The Messiah
Waiting, for the seven hours late train, at Mughalsarai railway station with my family, meant an end to the five days trip to the holy city of Benaras I was sitting, among the jingles of the tea hawkers and bored white men playing cards, reading a book on poems specially one by Gabriel Okara which read:
“ There was a time indeed
They used to shake hands with their hearts
But that’s gone, son.
Now they shake hands without hearts
While their left hands search
My empty pockets.
I kept the book aside, recollecting the incident, and thought, “how wrong he is……..!”
Toiling around at the Dashashwamedha Ghat, we posed under a local Benarasi umbrella for snaps, as a normal tourist would do & unaware of where to start our trip with. We decided to take the help of a local tourist guide.
Asking here and there for one, we asked a person who just stepped out of a public telephone booth. The man – shaggy, shabbily dressed, his pants reaching under his heels introduced himself as Harihar Gupta in a typical Banarasi tone , chewing on a paan , quite evidently an old resident of the city. Convincingly, he said that he would do it for us.
Quite hesitating we fastened our belt and followed him. I was then 12 years, sat with him in an individual rickshaw .My father soon replaced me as there were lots of kidnapping cases in the headlines, quite naturally as he was a stranger and we were here for the first time.
A bumpy ride in the rickety rickshaw through the claustrophobic streets with the aroma of the famous sweets and paan masala filled my lungs, reached the house without having the slightest idea of what’s going to happen.

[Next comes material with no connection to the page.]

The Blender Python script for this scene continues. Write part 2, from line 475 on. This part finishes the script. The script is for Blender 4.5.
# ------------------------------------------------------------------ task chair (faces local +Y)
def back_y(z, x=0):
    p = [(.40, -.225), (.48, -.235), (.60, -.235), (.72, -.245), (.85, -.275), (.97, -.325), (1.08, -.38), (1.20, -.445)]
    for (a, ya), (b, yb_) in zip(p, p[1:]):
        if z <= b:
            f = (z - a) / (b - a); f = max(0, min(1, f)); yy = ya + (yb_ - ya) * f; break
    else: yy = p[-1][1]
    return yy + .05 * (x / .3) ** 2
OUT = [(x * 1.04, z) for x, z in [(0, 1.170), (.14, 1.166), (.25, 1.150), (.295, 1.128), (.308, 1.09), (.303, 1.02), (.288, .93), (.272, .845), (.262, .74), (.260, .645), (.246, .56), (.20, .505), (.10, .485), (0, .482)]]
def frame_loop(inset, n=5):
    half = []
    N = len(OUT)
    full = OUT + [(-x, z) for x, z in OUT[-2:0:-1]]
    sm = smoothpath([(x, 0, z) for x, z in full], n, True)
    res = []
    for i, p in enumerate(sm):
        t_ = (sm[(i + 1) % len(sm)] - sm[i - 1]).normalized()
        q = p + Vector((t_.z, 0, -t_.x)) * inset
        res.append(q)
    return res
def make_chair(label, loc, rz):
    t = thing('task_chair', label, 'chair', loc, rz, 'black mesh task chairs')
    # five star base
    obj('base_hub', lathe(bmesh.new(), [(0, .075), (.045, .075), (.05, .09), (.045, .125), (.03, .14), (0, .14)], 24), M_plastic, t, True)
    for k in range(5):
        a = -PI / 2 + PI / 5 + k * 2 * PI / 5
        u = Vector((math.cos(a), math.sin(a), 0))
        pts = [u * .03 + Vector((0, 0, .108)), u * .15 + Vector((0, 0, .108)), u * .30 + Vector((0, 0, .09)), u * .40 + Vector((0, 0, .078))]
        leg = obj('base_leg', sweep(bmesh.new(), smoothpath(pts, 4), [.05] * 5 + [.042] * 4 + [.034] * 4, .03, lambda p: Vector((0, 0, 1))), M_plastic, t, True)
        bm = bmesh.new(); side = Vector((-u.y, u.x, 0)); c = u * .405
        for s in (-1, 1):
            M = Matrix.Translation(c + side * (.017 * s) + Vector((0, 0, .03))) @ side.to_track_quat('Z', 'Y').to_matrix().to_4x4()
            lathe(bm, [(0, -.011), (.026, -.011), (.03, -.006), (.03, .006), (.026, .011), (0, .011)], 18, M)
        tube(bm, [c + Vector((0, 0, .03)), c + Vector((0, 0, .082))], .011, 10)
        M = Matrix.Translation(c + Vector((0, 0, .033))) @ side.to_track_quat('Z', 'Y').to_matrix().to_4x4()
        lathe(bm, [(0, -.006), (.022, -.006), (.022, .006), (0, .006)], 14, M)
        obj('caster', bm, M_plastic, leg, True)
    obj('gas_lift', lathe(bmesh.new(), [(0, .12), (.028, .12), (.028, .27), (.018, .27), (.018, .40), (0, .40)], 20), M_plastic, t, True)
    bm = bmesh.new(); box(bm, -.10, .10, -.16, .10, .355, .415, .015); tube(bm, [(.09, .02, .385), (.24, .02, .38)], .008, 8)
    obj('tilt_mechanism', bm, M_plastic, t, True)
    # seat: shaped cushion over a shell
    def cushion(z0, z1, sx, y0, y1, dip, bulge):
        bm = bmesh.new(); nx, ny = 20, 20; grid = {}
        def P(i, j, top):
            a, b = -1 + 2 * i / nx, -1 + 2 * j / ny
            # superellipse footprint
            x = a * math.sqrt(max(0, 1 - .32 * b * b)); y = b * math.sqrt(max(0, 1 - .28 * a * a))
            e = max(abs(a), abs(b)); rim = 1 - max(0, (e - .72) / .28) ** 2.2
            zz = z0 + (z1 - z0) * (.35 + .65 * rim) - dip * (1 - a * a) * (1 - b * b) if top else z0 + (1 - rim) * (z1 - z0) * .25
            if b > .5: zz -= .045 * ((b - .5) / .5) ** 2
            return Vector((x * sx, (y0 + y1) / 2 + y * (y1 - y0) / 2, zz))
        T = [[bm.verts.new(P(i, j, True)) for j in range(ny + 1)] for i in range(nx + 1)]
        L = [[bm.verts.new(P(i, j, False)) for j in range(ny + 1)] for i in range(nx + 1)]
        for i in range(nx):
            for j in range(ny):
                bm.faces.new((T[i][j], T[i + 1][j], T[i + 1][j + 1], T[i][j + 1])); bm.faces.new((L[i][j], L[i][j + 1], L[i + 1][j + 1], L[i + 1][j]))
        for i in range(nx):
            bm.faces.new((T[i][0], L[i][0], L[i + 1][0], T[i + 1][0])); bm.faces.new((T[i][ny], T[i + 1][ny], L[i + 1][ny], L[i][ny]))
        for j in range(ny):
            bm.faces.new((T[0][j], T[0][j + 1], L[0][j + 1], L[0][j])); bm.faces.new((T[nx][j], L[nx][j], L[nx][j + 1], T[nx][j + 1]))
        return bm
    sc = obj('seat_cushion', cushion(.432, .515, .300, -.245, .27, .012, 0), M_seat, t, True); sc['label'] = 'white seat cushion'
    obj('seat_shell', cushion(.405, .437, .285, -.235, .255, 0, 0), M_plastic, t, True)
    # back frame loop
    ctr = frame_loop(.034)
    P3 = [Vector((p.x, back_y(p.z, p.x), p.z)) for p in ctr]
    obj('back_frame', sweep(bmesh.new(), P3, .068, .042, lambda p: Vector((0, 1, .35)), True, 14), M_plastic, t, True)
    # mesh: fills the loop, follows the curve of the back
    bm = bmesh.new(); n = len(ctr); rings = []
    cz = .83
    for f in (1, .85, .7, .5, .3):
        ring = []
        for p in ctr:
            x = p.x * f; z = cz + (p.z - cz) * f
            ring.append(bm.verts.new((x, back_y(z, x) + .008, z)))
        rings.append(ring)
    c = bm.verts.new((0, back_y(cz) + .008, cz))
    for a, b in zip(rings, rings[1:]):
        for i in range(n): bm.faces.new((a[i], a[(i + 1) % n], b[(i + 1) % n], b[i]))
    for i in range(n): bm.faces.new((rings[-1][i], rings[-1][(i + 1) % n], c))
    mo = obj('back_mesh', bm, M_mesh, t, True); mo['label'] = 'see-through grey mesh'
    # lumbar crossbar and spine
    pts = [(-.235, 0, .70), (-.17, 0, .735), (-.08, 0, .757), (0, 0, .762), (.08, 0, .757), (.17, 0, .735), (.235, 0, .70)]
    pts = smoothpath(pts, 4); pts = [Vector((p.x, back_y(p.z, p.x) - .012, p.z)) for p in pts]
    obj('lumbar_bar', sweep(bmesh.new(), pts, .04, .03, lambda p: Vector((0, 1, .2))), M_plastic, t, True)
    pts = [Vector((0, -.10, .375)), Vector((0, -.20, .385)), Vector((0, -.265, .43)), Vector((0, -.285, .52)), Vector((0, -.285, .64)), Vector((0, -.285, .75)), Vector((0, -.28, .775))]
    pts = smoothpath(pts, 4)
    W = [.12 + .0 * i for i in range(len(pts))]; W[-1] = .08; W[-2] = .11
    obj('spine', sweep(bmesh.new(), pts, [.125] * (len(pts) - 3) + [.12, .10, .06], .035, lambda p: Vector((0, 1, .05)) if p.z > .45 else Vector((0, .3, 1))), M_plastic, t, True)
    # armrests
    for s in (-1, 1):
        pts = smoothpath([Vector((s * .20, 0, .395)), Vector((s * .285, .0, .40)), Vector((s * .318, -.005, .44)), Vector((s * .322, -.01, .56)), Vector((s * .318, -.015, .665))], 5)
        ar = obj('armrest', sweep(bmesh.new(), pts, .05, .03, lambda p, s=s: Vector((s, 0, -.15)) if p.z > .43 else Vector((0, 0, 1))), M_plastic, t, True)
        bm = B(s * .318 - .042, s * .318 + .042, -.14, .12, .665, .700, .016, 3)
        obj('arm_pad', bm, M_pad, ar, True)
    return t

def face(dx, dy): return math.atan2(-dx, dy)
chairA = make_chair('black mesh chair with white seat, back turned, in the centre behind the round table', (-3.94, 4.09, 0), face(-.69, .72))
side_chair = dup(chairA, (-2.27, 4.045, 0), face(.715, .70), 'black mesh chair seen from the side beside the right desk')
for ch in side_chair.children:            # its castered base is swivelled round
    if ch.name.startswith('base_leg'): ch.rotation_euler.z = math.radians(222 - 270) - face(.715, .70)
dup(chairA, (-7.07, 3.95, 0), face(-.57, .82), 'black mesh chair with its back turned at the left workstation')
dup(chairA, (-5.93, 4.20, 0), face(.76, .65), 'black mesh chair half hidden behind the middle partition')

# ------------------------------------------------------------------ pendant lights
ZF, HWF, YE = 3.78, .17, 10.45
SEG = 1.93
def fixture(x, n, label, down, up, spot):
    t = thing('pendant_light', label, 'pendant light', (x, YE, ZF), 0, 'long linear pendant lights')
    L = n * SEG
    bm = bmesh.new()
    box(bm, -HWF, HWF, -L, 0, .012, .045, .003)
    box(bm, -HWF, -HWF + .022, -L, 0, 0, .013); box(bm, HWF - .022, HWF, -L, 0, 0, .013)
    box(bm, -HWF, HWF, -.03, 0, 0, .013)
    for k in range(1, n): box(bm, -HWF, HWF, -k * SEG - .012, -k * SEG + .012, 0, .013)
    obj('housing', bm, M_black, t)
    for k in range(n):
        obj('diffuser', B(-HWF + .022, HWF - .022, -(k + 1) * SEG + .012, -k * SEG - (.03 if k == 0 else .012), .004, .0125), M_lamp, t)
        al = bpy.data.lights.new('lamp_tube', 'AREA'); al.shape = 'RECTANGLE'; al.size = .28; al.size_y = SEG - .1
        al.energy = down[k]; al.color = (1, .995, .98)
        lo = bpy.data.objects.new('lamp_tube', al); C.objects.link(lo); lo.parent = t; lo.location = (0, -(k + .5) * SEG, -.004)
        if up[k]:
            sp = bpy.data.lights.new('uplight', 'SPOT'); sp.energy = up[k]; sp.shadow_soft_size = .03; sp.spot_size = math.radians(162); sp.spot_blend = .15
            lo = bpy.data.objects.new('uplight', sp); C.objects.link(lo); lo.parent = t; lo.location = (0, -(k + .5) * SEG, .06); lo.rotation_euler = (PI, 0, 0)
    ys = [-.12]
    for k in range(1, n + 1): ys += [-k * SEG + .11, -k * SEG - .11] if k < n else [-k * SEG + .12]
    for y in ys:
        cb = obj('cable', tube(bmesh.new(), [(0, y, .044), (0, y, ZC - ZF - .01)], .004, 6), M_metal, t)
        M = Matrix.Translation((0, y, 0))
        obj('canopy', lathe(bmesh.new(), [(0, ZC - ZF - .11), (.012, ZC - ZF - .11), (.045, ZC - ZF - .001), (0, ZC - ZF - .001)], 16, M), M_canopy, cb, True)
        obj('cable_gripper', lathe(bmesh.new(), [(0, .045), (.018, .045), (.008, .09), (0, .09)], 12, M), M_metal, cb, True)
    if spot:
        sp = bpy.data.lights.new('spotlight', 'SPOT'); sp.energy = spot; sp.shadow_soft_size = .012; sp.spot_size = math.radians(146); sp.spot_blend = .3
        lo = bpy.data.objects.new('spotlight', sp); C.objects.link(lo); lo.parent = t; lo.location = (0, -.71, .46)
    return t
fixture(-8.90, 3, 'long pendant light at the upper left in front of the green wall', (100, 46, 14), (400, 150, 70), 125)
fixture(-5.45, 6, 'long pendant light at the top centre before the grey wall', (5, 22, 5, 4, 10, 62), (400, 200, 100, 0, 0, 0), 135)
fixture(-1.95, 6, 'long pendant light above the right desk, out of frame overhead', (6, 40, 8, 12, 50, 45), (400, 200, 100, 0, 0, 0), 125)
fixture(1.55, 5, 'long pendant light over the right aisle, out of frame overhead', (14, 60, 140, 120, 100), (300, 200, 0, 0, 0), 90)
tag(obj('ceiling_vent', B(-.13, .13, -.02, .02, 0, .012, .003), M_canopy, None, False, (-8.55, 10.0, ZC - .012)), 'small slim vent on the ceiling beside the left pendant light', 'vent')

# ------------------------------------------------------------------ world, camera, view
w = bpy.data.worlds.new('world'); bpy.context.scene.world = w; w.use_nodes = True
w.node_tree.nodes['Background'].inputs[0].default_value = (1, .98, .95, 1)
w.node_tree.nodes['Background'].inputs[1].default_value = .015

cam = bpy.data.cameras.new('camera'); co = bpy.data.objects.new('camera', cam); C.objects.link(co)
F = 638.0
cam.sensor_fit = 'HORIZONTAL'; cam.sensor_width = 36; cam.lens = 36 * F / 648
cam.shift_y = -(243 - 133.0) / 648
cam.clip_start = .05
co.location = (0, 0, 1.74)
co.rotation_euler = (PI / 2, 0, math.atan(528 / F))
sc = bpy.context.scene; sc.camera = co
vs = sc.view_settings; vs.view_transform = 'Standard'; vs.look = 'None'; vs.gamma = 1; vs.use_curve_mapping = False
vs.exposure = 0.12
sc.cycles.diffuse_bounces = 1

Four days gone and we wouldn’t have had a better trip as he systematically made all arrangements for us like a professional guide, before he left for his saree factory where he was employed.
Each and every action of his was like a generous person, which sometimes raised more suspicion about him of having some bad or ravenous intension behind the whole act.
But after the whole trip when he never asked for any remuneration or insisted us for any other thing not even a product of his factory, we felt ashamed of our selves of suspecting an unintentionally generous man like him. Thus on the last day of the trip we bought some token from his factory, out of gratitude.
I still remember the last line he said before leaving us – “I never know what force drove me to you, it seems like we are linked through ages.”
My father still talks of him when people argue about the world filled with materialistic and self-centered people.